(Set task) From the listing below, extract every line in which the word "scene" appears.

(Data provided)
◇ ◇ ◇ ◇ ◇ ◇ ◇
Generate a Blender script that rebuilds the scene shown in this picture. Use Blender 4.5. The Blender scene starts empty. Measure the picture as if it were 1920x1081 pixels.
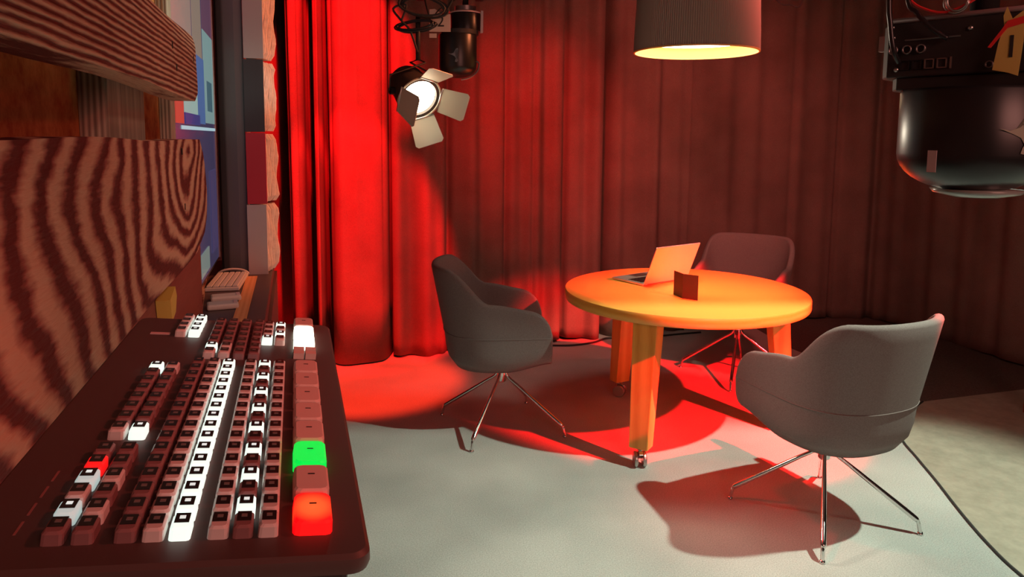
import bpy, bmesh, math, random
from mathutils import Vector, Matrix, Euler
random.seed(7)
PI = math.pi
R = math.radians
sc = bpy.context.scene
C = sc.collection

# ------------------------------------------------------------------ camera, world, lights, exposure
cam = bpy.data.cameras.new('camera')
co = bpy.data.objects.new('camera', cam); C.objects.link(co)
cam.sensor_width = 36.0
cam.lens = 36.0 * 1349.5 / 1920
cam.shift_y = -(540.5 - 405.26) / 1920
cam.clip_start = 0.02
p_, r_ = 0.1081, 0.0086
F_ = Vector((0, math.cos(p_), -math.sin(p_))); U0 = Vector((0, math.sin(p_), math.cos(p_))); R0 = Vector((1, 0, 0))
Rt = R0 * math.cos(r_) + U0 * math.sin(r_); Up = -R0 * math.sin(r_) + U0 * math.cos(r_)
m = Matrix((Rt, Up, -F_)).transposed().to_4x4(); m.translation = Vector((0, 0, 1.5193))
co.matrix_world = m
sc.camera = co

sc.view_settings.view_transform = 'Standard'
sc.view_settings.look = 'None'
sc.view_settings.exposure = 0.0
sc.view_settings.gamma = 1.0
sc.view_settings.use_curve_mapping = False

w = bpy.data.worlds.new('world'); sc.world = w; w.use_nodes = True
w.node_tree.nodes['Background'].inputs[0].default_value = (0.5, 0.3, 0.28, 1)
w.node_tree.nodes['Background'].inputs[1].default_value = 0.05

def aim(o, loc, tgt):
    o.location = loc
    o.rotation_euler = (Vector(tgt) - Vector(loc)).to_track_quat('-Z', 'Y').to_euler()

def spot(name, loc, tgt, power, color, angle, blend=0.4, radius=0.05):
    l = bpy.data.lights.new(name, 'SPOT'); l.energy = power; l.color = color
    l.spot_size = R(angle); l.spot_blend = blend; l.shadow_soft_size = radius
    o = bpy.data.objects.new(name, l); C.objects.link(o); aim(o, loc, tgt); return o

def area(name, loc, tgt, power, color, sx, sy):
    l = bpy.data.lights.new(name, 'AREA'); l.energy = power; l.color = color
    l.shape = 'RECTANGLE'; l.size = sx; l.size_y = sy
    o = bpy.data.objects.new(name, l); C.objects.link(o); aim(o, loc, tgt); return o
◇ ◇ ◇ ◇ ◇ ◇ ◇
(Answer in full)
Generate a Blender script that rebuilds the scene shown in this picture. Use Blender 4.5. The Blender scene starts empty. Measure the picture as if it were 1920x1081 pixels.
sc = bpy.context.scene